═══ RECORDS FOR THIS TASK

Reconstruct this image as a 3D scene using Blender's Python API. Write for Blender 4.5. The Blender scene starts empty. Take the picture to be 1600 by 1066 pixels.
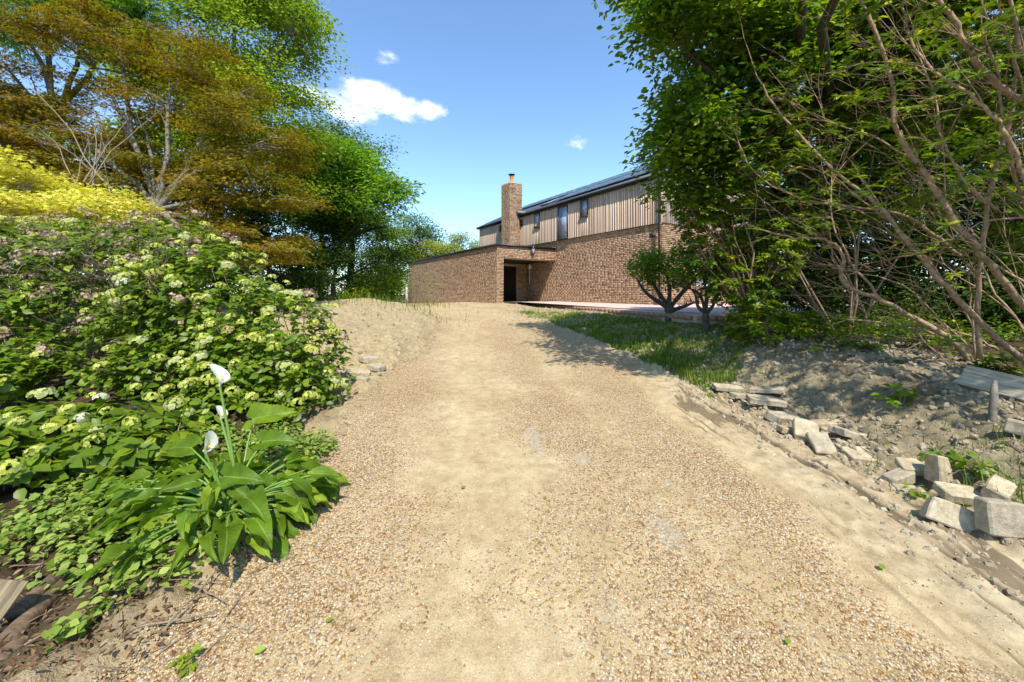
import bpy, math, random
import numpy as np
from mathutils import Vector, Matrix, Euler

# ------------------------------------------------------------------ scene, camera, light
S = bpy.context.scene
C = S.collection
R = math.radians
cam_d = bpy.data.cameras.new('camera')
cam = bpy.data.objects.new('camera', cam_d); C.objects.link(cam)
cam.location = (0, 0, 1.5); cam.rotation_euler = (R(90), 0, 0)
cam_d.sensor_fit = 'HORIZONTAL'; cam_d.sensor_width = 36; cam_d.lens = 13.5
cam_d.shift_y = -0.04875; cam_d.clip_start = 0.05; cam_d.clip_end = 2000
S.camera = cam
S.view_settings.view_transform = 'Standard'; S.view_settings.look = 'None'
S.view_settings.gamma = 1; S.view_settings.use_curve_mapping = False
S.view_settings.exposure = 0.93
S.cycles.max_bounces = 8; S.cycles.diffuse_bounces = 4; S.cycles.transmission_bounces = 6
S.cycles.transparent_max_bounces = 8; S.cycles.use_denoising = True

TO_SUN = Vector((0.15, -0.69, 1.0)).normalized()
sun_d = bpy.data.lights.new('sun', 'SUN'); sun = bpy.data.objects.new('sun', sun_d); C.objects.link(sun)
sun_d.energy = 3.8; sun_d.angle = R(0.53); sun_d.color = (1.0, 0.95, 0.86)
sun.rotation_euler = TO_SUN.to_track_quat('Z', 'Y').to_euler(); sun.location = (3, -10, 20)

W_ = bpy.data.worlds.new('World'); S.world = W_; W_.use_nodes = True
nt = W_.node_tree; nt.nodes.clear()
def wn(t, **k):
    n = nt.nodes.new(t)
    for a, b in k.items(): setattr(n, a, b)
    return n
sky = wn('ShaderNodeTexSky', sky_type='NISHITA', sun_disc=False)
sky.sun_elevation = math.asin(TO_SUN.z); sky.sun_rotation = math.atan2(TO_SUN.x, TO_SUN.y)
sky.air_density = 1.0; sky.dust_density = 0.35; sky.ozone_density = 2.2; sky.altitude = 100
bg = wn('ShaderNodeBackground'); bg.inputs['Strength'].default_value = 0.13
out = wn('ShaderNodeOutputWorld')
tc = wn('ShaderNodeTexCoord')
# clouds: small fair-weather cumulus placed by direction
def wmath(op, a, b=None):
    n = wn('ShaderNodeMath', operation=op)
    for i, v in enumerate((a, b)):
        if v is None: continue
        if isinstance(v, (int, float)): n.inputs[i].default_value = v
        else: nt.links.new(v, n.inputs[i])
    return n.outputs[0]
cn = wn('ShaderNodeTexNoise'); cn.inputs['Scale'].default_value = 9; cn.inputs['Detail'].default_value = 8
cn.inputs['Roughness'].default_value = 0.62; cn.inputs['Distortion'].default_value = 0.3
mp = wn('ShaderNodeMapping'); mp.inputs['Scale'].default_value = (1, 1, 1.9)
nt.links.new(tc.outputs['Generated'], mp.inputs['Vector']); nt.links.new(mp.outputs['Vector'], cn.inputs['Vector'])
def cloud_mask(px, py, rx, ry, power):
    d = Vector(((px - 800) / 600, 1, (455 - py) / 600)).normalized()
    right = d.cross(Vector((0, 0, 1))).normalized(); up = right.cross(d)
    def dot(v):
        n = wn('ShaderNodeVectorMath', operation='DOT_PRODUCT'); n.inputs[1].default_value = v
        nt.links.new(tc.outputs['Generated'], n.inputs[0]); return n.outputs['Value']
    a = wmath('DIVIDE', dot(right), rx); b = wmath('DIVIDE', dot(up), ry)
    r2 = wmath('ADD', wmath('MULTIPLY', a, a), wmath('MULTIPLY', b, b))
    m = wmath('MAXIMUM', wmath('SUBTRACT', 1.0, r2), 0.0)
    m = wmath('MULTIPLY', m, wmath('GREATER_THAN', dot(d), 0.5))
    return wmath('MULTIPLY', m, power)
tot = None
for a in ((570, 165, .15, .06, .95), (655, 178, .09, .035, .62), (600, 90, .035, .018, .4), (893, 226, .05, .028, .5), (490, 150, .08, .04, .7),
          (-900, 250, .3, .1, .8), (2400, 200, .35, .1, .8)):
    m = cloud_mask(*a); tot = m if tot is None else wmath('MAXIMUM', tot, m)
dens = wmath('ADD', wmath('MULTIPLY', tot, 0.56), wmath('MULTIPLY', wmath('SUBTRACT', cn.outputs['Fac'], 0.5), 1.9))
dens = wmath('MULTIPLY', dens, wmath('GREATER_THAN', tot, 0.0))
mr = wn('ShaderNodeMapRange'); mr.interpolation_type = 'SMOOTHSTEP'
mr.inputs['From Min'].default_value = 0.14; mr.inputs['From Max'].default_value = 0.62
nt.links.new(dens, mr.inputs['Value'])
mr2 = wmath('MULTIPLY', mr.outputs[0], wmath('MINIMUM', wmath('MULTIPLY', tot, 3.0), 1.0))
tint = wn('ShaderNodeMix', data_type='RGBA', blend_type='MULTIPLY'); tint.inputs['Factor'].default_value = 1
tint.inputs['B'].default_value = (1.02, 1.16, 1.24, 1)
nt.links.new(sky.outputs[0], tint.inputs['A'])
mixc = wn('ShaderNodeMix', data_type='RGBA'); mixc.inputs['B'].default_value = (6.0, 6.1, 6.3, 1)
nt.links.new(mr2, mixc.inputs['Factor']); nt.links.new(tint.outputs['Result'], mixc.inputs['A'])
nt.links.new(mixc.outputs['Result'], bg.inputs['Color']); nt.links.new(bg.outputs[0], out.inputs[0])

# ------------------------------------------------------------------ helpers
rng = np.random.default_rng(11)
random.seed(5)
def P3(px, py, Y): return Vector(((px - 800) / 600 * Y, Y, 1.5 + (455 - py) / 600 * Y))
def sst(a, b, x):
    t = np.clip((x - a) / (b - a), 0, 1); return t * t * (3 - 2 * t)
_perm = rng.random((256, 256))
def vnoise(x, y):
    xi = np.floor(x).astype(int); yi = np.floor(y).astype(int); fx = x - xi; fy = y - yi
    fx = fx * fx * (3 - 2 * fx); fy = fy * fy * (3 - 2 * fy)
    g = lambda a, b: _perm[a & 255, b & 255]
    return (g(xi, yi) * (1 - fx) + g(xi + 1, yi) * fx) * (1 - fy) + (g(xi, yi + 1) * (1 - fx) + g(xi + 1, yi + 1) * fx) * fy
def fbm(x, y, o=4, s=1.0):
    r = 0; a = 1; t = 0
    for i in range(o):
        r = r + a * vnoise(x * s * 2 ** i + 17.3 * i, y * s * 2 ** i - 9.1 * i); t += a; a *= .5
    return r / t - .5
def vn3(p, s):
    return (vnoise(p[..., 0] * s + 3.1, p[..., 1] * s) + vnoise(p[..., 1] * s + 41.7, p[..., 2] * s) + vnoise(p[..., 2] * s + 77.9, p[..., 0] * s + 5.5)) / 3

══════
═══ RECORDS FOR THIS TASK

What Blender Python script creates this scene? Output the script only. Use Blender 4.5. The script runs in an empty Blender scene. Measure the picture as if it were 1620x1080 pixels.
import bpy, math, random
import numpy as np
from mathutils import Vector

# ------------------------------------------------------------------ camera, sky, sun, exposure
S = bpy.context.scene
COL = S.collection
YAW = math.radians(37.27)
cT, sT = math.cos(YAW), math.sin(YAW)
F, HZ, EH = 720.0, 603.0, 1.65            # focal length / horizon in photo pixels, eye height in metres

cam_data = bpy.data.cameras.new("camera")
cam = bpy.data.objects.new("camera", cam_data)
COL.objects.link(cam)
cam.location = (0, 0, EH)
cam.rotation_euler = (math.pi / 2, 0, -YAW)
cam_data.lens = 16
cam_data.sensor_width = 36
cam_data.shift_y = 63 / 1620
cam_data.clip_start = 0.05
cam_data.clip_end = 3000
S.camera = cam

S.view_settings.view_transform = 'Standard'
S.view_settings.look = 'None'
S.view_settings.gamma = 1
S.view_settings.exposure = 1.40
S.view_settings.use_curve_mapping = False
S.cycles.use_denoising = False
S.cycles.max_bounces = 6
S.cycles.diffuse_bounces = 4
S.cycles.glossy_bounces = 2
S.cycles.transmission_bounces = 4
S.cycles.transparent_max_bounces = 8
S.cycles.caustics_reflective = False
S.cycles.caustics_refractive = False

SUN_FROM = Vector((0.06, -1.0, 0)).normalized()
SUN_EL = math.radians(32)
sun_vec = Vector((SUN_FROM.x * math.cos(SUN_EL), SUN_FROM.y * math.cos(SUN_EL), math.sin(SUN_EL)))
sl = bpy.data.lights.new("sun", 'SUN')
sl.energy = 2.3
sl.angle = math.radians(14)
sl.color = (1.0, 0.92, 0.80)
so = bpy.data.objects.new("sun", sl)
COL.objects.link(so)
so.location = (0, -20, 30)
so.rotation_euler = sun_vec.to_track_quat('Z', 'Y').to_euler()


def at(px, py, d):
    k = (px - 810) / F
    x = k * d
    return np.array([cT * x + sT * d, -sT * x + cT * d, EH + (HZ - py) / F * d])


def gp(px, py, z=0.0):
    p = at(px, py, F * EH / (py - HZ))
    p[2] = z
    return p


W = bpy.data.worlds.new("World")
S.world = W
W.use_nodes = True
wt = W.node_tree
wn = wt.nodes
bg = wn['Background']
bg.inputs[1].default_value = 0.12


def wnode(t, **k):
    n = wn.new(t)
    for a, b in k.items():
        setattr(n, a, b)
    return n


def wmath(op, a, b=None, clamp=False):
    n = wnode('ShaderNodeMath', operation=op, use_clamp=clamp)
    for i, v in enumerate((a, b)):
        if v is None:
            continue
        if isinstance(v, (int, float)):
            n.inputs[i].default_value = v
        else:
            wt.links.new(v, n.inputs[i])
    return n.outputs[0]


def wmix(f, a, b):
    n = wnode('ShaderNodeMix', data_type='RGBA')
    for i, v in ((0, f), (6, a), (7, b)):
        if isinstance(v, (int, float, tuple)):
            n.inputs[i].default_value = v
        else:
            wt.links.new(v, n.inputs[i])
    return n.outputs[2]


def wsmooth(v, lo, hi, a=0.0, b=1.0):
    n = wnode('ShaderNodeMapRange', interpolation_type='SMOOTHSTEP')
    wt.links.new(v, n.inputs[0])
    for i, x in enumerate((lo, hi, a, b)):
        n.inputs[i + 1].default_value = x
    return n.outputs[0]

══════
═══ RECORDS FOR THIS TASK

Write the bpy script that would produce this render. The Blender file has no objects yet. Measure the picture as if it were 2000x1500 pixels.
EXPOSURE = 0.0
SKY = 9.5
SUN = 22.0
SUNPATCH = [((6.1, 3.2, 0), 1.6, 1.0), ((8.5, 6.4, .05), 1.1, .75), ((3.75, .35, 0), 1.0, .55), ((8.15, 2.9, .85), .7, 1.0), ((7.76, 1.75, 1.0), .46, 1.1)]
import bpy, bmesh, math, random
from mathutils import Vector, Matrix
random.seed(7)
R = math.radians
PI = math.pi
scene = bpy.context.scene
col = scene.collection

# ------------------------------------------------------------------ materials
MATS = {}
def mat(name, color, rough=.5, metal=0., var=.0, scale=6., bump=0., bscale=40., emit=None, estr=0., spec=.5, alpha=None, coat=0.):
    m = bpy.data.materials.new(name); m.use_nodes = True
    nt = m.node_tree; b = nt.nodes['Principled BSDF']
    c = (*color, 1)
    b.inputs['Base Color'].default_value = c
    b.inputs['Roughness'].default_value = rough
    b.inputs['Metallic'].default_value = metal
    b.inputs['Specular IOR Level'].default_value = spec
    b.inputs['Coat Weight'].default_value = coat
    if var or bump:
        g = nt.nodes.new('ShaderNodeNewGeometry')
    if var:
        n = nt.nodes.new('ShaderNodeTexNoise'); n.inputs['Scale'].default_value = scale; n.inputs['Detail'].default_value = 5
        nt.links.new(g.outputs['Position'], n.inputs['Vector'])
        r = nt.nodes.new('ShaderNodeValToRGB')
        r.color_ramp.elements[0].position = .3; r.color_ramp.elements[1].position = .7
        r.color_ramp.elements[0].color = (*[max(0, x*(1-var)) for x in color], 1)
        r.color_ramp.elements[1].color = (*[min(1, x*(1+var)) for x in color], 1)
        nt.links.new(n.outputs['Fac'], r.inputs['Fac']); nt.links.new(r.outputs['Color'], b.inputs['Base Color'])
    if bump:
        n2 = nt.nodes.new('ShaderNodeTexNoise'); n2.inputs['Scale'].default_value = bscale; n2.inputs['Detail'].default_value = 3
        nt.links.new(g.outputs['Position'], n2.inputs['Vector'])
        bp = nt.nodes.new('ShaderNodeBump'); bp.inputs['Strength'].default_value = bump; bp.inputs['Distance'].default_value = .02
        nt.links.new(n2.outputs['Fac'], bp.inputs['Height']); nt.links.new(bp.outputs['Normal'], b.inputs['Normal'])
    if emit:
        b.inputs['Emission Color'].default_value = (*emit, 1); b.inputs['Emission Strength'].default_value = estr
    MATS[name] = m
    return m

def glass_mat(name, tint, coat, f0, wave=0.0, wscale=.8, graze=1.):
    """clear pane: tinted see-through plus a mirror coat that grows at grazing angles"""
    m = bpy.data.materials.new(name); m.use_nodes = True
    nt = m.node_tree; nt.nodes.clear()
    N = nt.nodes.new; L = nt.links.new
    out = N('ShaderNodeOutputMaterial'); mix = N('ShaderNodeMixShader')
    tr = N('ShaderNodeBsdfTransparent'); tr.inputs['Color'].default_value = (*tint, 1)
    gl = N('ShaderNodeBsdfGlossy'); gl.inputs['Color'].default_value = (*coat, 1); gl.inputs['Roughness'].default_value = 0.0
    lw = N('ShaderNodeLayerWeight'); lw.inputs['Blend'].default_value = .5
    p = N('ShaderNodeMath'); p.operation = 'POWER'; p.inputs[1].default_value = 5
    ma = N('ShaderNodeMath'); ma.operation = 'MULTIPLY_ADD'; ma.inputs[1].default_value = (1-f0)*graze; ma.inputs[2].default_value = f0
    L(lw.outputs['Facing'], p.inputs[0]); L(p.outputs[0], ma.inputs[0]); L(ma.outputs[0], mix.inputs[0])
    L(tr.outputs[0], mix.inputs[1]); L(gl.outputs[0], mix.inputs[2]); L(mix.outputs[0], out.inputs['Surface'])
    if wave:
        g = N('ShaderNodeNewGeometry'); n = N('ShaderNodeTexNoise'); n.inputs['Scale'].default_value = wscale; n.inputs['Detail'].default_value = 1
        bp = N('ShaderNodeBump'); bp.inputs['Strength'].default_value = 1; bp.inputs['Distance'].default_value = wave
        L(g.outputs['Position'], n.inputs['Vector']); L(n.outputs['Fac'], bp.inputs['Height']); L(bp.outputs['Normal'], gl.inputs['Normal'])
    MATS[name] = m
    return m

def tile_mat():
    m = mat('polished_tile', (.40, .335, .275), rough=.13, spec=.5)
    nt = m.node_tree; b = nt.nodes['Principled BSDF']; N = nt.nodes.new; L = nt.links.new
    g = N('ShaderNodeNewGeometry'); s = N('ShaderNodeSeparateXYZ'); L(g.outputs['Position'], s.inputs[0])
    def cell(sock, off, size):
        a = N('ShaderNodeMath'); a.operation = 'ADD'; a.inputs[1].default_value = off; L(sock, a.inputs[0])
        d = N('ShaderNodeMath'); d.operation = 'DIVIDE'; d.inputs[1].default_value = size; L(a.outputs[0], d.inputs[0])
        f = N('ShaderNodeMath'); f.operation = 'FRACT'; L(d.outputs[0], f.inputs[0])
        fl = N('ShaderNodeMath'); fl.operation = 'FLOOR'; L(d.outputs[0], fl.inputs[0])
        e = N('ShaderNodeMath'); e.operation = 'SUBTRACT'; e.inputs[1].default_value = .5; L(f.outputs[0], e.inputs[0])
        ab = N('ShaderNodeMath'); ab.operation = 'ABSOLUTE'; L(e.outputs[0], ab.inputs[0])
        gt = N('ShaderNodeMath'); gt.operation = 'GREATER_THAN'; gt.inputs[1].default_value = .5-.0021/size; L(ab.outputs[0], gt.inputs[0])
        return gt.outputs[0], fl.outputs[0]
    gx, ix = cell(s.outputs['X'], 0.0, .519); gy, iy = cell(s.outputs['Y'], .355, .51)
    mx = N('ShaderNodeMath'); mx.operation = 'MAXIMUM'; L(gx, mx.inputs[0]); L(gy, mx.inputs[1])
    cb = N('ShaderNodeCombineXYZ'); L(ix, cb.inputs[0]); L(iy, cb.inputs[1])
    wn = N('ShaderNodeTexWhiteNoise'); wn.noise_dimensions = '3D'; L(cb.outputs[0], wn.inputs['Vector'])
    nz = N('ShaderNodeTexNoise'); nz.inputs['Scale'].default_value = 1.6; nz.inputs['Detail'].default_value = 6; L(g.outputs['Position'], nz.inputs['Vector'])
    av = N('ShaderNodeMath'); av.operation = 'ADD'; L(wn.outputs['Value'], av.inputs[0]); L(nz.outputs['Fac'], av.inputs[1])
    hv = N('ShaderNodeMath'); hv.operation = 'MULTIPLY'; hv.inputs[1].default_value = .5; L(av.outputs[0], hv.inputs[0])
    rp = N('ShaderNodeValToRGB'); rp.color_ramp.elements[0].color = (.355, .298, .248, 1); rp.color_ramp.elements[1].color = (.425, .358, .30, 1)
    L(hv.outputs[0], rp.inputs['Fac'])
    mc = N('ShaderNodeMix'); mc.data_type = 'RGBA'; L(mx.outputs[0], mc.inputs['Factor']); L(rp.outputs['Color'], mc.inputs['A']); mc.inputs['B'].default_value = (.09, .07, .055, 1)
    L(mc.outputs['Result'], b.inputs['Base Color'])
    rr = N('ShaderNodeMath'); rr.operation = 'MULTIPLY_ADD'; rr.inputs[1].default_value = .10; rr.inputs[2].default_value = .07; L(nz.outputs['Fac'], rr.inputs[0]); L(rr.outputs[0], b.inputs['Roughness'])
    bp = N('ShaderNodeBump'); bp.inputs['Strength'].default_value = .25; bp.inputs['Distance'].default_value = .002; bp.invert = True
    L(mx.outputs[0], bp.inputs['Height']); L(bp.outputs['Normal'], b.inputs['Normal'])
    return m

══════

● STATED GOAL
Retype only this portion of the data above: the line containing "Write the bpy", the line containing "col = scene.collection", and all lines between them, exactly.

● SOLUTION
Write the bpy script that would produce this render. The Blender file has no objects yet. Measure the picture as if it were 2000x1500 pixels.
EXPOSURE = 0.0
SKY = 9.5
SUN = 22.0
SUNPATCH = [((6.1, 3.2, 0), 1.6, 1.0), ((8.5, 6.4, .05), 1.1, .75), ((3.75, .35, 0), 1.0, .55), ((8.15, 2.9, .85), .7, 1.0), ((7.76, 1.75, 1.0), .46, 1.1)]
import bpy, bmesh, math, random
from mathutils import Vector, Matrix
random.seed(7)
R = math.radians
PI = math.pi
scene = bpy.context.scene
col = scene.collection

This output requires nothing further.